My point would be that we don't pose the feet the same way we do with the hands. Hands always need to be posed, to include the individual fingers. In my last render, Dawn is leaning on a table with her hand resting on it, so I had to pose each finger individually. She has her other hand against her chest, where again, I had to pose each finger individually.
The feet, however, are posed in a completely different way. For once, Dawn is [normally] wearing shoes in most renders, so we don't pose individual toes. The process with feet posing is about making the feet work with the type of shoes Dawn is wearing.
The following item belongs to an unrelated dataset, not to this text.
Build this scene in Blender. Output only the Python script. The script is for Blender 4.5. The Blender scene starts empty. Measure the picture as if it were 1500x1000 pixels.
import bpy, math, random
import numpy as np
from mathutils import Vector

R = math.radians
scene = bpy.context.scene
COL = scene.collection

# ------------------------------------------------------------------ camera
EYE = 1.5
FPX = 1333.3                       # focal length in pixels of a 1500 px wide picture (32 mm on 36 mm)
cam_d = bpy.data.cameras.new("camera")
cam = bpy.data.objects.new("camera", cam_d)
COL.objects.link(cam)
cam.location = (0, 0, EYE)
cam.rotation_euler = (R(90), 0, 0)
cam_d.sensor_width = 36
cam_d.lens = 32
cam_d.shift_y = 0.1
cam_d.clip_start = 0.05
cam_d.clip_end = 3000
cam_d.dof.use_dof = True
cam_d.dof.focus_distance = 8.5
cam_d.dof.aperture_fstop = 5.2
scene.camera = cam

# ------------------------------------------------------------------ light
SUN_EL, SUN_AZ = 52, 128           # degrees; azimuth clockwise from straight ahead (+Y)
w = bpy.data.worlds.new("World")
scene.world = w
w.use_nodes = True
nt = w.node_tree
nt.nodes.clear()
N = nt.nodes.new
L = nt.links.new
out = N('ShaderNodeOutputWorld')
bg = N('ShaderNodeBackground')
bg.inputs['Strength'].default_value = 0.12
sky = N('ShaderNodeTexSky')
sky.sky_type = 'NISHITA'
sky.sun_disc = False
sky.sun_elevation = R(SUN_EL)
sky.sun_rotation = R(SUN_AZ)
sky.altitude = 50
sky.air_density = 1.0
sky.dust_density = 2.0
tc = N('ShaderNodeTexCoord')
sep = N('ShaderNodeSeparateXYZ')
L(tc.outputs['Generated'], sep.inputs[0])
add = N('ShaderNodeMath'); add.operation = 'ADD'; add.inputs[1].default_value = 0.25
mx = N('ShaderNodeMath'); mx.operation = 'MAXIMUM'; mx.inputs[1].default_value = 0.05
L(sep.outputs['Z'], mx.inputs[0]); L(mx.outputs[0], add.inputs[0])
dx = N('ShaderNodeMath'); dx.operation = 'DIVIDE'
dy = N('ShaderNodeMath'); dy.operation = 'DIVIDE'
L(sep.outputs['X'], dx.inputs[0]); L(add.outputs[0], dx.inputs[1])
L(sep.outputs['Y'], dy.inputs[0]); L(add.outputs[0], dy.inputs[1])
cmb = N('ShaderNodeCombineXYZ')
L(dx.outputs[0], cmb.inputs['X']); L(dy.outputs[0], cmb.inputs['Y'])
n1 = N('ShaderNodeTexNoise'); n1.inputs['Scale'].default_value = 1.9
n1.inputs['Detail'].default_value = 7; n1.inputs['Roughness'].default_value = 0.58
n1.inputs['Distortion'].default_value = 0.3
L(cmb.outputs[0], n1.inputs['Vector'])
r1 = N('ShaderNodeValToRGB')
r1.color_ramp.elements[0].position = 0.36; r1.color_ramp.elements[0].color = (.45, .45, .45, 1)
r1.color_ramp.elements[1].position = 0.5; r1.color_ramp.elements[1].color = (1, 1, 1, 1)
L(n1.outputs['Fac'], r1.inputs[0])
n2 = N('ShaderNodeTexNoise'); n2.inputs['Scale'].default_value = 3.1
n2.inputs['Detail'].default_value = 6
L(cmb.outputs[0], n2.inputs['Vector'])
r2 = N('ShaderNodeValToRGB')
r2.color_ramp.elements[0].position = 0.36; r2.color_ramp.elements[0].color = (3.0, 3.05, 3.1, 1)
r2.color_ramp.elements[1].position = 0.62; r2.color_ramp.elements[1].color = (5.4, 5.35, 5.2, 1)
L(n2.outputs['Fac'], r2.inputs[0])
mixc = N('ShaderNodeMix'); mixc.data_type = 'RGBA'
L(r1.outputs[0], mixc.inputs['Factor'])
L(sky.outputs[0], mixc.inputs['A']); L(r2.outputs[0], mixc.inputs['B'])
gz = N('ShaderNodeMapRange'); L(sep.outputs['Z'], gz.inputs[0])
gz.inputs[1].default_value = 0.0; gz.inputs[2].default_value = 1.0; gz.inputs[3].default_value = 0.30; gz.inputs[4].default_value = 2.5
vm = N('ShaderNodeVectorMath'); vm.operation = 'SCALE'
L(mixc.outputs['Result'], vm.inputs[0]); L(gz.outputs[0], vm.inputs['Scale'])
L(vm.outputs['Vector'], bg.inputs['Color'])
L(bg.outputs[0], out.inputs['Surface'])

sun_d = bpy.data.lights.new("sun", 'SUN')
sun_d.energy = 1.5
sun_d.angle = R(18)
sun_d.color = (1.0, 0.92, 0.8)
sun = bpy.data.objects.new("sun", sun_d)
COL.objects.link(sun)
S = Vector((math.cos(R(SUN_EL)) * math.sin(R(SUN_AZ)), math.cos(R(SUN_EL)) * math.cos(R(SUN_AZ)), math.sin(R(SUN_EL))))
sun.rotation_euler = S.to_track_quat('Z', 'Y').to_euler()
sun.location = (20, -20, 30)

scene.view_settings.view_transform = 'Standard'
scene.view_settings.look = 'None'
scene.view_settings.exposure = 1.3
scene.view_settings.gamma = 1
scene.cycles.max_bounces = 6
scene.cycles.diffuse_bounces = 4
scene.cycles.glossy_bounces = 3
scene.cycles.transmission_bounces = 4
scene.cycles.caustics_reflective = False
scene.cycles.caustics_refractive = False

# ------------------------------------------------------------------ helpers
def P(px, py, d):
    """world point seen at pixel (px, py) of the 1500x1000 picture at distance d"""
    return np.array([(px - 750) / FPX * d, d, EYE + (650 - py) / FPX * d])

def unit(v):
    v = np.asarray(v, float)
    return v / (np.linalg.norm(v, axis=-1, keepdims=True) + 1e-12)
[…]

We basically only pose only the foot and the all-toes, and that encompasses 98% of all Dawn renders I have done since 2013.
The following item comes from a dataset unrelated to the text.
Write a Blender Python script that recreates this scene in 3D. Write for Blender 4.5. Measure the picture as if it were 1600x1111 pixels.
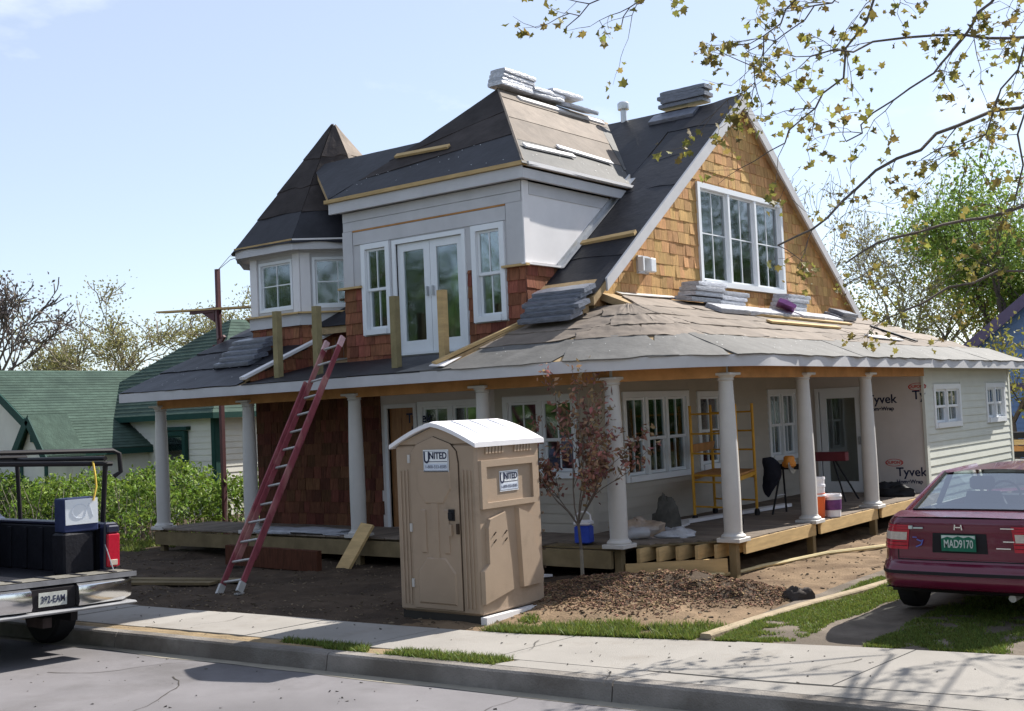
import bpy, bmesh, math, random
from mathutils import Vector, Matrix, noise
R = random.Random(7)
for o in list(bpy.data.objects): bpy.data.objects.remove(o)
S = bpy.context.scene
COL = S.collection
# ------------------------------------------------------------------ camera
cd = bpy.data.cameras.new('camera'); cam = bpy.data.objects.new('camera', cd); COL.objects.link(cam)
CR = Matrix(((0.7903087, 0.0640479, 0.6093521), (0.6111612, -0.0117613, -0.7914188), (-0.0435219, 0.9978775, -0.0484387)))
cam.matrix_world = Matrix.Translation((0, 0, 2.2)) @ CR.to_4x4()
cd.sensor_width = 36.0; cd.lens = 36.0 * 1850.47 / 1600.0; cd.clip_start = 0.05; cd.clip_end = 3000
S.camera = cam
# ------------------------------------------------------------------ sky and sun
SUN = Vector((1.05, 4.8, 4.05)).normalized()
w = bpy.data.worlds.new('World'); S.world = w; w.use_nodes = True
nt = w.node_tree; nt.nodes.clear()
out = nt.nodes.new('ShaderNodeOutputWorld'); bg = nt.nodes.new('ShaderNodeBackground')
sky = nt.nodes.new('ShaderNodeTexSky'); sky.sky_type = 'NISHITA'; sky.sun_disc = False
sky.sun_elevation = math.asin(SUN.z); sky.sun_rotation = math.atan2(SUN.x, SUN.y)
sky.altitude = 1500; sky.air_density = 1.0; sky.dust_density = 1.6; sky.ozone_density = 1.0
bg.inputs['Strength'].default_value = 0.086
tc = nt.nodes.new('ShaderNodeTexCoord'); mp = nt.nodes.new('ShaderNodeMapping'); mp.inputs['Scale'].default_value = (1.6, 1.6, 4.5)
cn = nt.nodes.new('ShaderNodeTexNoise'); cn.inputs['Scale'].default_value = 2.2; cn.inputs['Detail'].default_value = 7; cn.inputs['Roughness'].default_value = .55
cr = nt.nodes.new('ShaderNodeValToRGB'); cr.color_ramp.elements[0].position = .60; cr.color_ramp.elements[1].position = .88
cr.color_ramp.elements[0].color = (0, 0, 0, 1); cr.color_ramp.elements[1].color = (.75, .75, .75, 1)
hz = nt.nodes.new('ShaderNodeMixRGB'); hz.inputs[0].default_value = .35; hz.inputs[2].default_value = (7.0, 7.6, 8.8, 1)
mx = nt.nodes.new('ShaderNodeMixRGB'); mx.inputs[2].default_value = (9.0, 9.2, 9.4, 1)
nt.links.new(tc.outputs['Generated'], mp.inputs[0]); nt.links.new(mp.outputs[0], cn.inputs['Vector']); nt.links.new(cn.outputs['Fac'], cr.inputs[0])
nt.links.new(sky.outputs[0], hz.inputs[1]); nt.links.new(hz.outputs[0], mx.inputs[1]); nt.links.new(cr.outputs[0], mx.inputs[0])
nt.links.new(mx.outputs[0], bg.inputs[0]); nt.links.new(bg.outputs[0], out.inputs[0])
sl = bpy.data.lights.new('sun', 'SUN'); sl.energy = 5.0; sl.angle = math.radians(.53); sl.color = (1, .955, .88)
so = bpy.data.objects.new('sun', sl); COL.objects.link(so); so.rotation_euler = SUN.to_track_quat('Z', 'Y').to_euler(); so.location = (10, 40, 40)
S.view_settings.view_transform = 'Standard'; S.view_settings.look = 'None'; S.view_settings.gamma = 1; S.view_settings.exposure = 0.95
S.render.resolution_x = 1024; S.render.resolution_y = 711
S.cycles.max_bounces = 8; S.cycles.transparent_max_bounces = 24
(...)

The problem I have often faced was that Dawn has only 1 single foot bone, so feet can only remain flat, bending only at the all-toes. This is where the metatarsal bone comes in - to allow arching the foot like it does in real life (example below). This could be a ghost bone controlled only by dials, since I would not always need it, depending on the shoes or pose. However, there was _never_ a case when I didn't need to pose the all-toes in any scene. If I can't select the all-toes group directly from the figure, that would be a problem. This would mean dial hunting on a bone that is _always_ posed. Quite impractical in a real-world scenario, based on my experience with Poser/DS figures. That is probably why we have never seen a figure that doesn't have that group.
In the example below, the metatarsal arches the foot, and the all-toes bend the toes. They have each a different purpose.This is the kind of pose the original Dawn cannot do.
Conversely, I rarely pose individual toes, but they get dedicated groups? That seems counter-productive when posing a figure. For once, individual toes groups get in the way when trying to select the all-toes group from the viewport. It is common when I have to turn the camera all over the place trying to select the all-toes, because the individual toes get selected instead.
Having that said, it would make more sense if we did the opposite - give all-toes a group, and make the individual toes ghost bones controlled by dials. Even if we leave the individual toes groups, and even if they get in the way, I believe an all-toes group should be mandatory in any figure because that's a group we _always_ have to pose. I have never seen a figure that doesn't have this.
I understand you said you wanted the hands and feet to have a similar rigging layout, but again, we don't pose these in the same way. If I have to go dial hunting to find the all-toes controls, that would be an extra chore I have never had to go through with any other figure. In my humble opinion, the all-toes group is way more important than the individual toes. I always have to pose those because Dawn is rarely flat-footed in my renders. Don't get me wrong, it's great to have more control over the individual toes, but [at least to me] a figure where we can't select the all-toes directly from the viewport would be unthinkable. I am saying this as a user, not a content creator. I have never seen a figure that doesn't have a toes group - that would be impractical.